Strefa Tempo 30 w Warszawie pod znakiem zapytania. "Zainteresowanie tematem znikome" - Motogen.pl

Wprowadzenie stref Tempo 30 w Warszawie w roku 2024 stoi pod znakiem zapytania. Konsultacje społeczne wykazały niemal zerowe zainteresowanie tematem wśród mieszkańców.

Nazwą „Tempo 30” określa się obszar, na którym maksymalna dopuszczona prędkość wynosi 30 km/h. Zwykle obejmują one centra miast i dzielnice o dużym natężeniu ruchu pieszego i rowerowego, takie jak centra biznesowe.
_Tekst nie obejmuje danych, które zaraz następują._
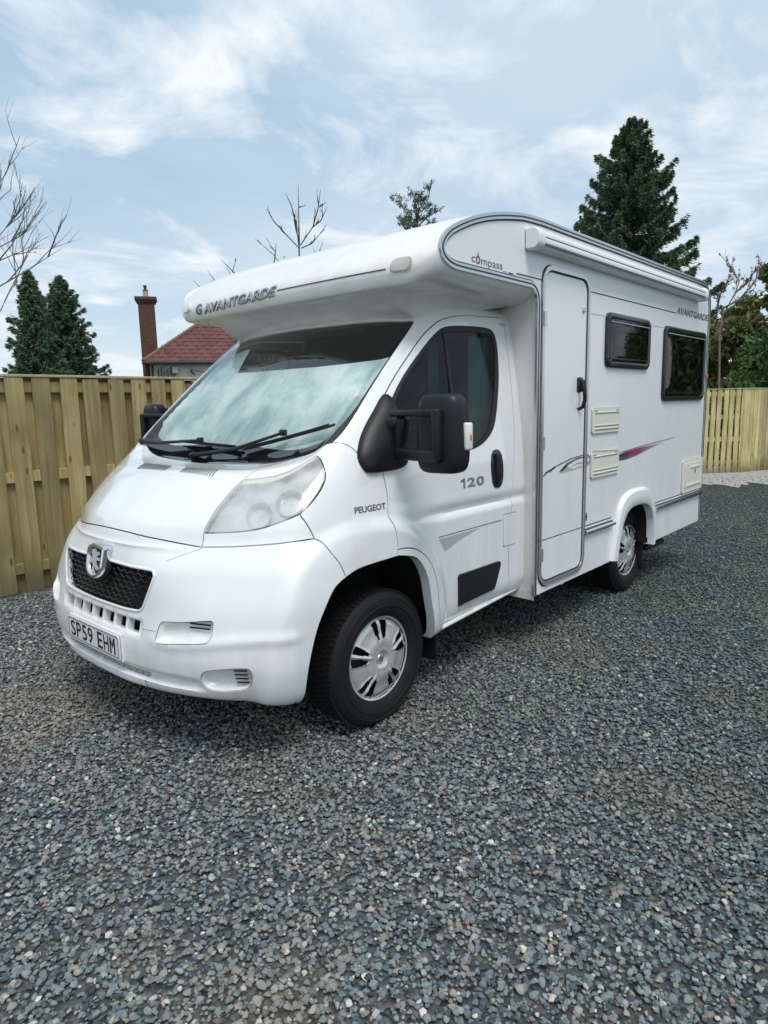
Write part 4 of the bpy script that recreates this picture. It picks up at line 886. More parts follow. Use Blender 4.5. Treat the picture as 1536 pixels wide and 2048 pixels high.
# ---- mirrors
def mirror(sg):
    def X(p): return (p[0],p[1]*sg*-1,p[2])
    s=1 # build for the near side (negative y), mirrored when sg>0
    m=MB(); # sail
    outl=cr([(-.070,1.258),(-.084,1.31),(-.052,1.38),(.005,1.452),(.085,1.53),(.165,1.60),(.19,1.59),(.20,1.48),(.21,1.36),(.20,1.27),(.15,1.247),(.03,1.240),(-.05,1.243)],.02,True)
    c=np.mean(outl,0); rows=[]
    for s_,d_ in ((1.0,-.01),(1.0,.010),(.96,.020),(.86,.028),(.6,.036),(.02,.040)):
        q=[c+(np.array(p)-c)*s_ for p in outl]; rows.append([tuple(on_side(a,b,0)+Vector((0,-d_,0))) for a,b in q])
    m.loft(rows,closed=True,flip=True)
    if sg>0: m.V=[(x,-y,z) for x,y,z in m.V]; m.F=[q[::-1] for q in m.F]
    base=m.obj('mirror_mount',m_black,van)
    m=MB()
    # arms: upper and lower bars plus outer strut
    def bar(p,q,w,h,b=.010):
        P,Q=Vector(p),Vector(q); d=(Q-P); L_=d.length; k=MB().box(0,L_,-w/2,w/2,-h/2,h/2,b); R=d.to_track_quat('X','Z').to_matrix(); m.add([tuple(P+R@Vector(v)) for v in k.V],k.F)
    bar((.10,-1.00,1.508),(.055,-1.315,1.512),.05,.030); bar((.12,-1.00,1.322),(.06,-1.315,1.320),.055,.055,.016); bar((.055,-1.298,1.298),(.055,-1.298,1.527),.040,.045,.012)
    bar((.13,-1.0,1.30),(.13,-1.05,1.50),.06,.06,.02)
    if sg>0: m.V=[(x,-y-.09,z) for x,y,z in m.V]; m.F=[q[::-1] for q in m.F]
    m.obj('mirror_arm',m_black,base)
    # head: rounded housing
    cx,cy,cz=.128,-1.275,1.416; hx,hy,hz=.062,.112,.176; rows=[]
    for i in range(15):
        t=-math.pi/2+math.pi*i/14; zz=math.copysign(abs(math.sin(t))**.45,math.sin(t)); rad=abs(math.cos(t))**.35 if i not in (0,14) else .02
        row=[]
        for k in range(36):
            a=2*math.pi*k/36; ca,sa=math.cos(a),math.sin(a); ex=.55
            dx=math.copysign(abs(ca)**ex,ca)*hx*rad; dy=math.copysign(abs(sa)**ex,sa)*hy*rad
            taper=1-.06*zz
            row.append((cx+(dx if dx>0 else dx*1.0)+.25*dy*0+ (dy)*-.12,cy+dy*taper,cz+zz*hz))
        rows.append(row)
    h=MB().loft(rows,closed=True); V=h.V
    if sg>0: h.V=[(x,-y-.09,z) for x,y,z in h.V]; h.F=[q[::-1] for q in h.F]
    hd_=h.obj('mirror_housing',m_black,van,label='black plastic wing mirror head')
    g=MB().box(.186,.190,-1.355,-1.20,1.27,1.56,.001); l=MB().box(.070,.118,-1.408,-1.375,1.345,1.465,.010)
    l.V=[(x+.06,y+.004,z+.0) for x,y,z in l.V]
    am=MB().box(.150,.162,-1.406,-1.401,1.388,1.412,.001)
    for q in (g,l,am):
        if sg>0: q.V=[(x,-y-.09,z) for x,y,z in q.V]; q.F=[f_[::-1] for f_ in q.F]
    g.obj('mirror_glass',m_mirror,hd_); lo_=l.obj('indicator_lens',m_lens,hd_); am.obj('indicator_bulb',m_orange,hd_)
mirror(-1); mirror(1)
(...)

Coraz częściej w europejskich miastach pojawiają się także na osiedlach, zastępując infrastrukturę sztucznie obniżającą prędkość – szykany, progi zwalniające itp.
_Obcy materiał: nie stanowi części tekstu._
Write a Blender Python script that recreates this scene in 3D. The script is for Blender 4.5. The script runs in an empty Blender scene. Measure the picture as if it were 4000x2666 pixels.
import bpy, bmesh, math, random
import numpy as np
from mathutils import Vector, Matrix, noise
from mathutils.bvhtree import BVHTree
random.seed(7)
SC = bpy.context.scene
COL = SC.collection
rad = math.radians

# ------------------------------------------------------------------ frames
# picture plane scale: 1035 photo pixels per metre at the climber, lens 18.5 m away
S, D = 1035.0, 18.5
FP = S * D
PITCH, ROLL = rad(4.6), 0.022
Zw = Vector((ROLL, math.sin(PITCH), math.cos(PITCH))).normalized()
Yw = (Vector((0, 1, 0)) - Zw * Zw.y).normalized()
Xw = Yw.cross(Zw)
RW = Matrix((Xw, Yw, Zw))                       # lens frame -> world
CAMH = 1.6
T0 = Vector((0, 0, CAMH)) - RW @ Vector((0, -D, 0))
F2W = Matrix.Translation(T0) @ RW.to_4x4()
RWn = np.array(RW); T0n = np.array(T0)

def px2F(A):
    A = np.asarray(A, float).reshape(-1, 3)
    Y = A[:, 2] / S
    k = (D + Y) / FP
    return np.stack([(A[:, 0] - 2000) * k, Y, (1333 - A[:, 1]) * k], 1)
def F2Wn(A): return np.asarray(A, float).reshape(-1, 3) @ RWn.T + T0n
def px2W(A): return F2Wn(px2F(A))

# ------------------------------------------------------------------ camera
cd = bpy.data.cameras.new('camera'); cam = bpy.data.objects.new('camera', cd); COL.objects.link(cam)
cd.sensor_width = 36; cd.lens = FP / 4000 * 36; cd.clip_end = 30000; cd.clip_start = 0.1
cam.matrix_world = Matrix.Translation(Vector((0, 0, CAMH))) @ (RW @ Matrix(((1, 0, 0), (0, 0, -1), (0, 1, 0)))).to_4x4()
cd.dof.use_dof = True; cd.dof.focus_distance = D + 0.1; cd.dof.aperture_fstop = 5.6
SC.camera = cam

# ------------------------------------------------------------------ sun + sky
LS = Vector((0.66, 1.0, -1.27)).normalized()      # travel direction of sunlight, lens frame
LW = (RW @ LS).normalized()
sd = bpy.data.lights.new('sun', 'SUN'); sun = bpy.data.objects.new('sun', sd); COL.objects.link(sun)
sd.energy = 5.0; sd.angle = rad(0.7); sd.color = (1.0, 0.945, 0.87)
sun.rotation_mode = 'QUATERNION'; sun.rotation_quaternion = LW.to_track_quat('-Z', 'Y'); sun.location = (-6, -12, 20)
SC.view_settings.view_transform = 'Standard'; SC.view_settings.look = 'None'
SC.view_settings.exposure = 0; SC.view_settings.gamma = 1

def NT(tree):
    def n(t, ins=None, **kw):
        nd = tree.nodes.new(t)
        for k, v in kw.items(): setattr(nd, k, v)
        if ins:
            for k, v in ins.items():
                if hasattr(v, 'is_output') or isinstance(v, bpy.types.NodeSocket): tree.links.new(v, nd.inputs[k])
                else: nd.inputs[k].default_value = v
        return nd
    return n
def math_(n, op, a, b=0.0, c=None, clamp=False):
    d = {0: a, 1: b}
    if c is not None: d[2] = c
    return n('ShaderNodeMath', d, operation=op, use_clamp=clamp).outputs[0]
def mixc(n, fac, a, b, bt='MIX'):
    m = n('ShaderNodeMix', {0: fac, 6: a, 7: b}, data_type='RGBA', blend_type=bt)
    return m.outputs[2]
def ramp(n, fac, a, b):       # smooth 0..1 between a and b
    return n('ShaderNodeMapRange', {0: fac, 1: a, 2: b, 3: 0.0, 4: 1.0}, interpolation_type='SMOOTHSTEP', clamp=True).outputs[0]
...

Strefy Tempo 30 w Warszawie

W ubiegłym roku władze Warszawy zaprezentowały projekt wprowadzenia stref Tempo 30 na obszarze niemal całej stolicy. Wyjątkiem miałyby być przelotowe arterie, gdzie prędkość pozostałaby taka jak do tej pory – w zależności od drogi 50, 70 lub 80 km/h. W praktyce jednak strefą Tempo 30 objęte miałoby zostać ponad 90 procent ulic.

W Pod koniec ubiegłego roku odbyły się konsultacje społeczne, których efektem było 47 poprawek w oryginalnym planie stref. Część ulic wyjęto spod planów ograniczenia prędkości do 30 km/h, inne do tej strefy dodano i w efekcie z zakładanych 90 procent ulic stolicy, Tempo 30 miało dotyczyć około 66 procent.

Brak zgody w kwestii Tempo 30

Wydaje się jednak, że ambitne plany władz miasta, by wprowadzić strefy w przyszłym roku, legną w gruzach. Jak donosi Gazeta Wyborcza, zainteresowanie tematem wśród mieszkańców okazało się niemal zerowe, transmisje live, w których objaśniano zmiany, obejrzała ledwie garstka osób. Sytuacji nie ratuje też fakt, że zbliżają się wybory parlamentarne, przez co różne ugrupowania polityczne prześcigają się w krytyce pomysłu, grając tym samym na emocjach swoich zwolenników.

Strefy Tempo 30 stały się także kością niezgody wśród lokalnych społeczności – jak informuje Wyborcza, na Saskiej Kępie rada osiedla chciała obniżenia prędkości niemal wszędzie, a rada dzielnicy nigdzie. Póki co wydaje się, że pomysł szerokiego wprowadzenia ograniczeń prędkości na terenie stolicy nie ma szans na szybką realizację, choć ratusz zobowiązany jest to zrobić przez unijną dyrektywę.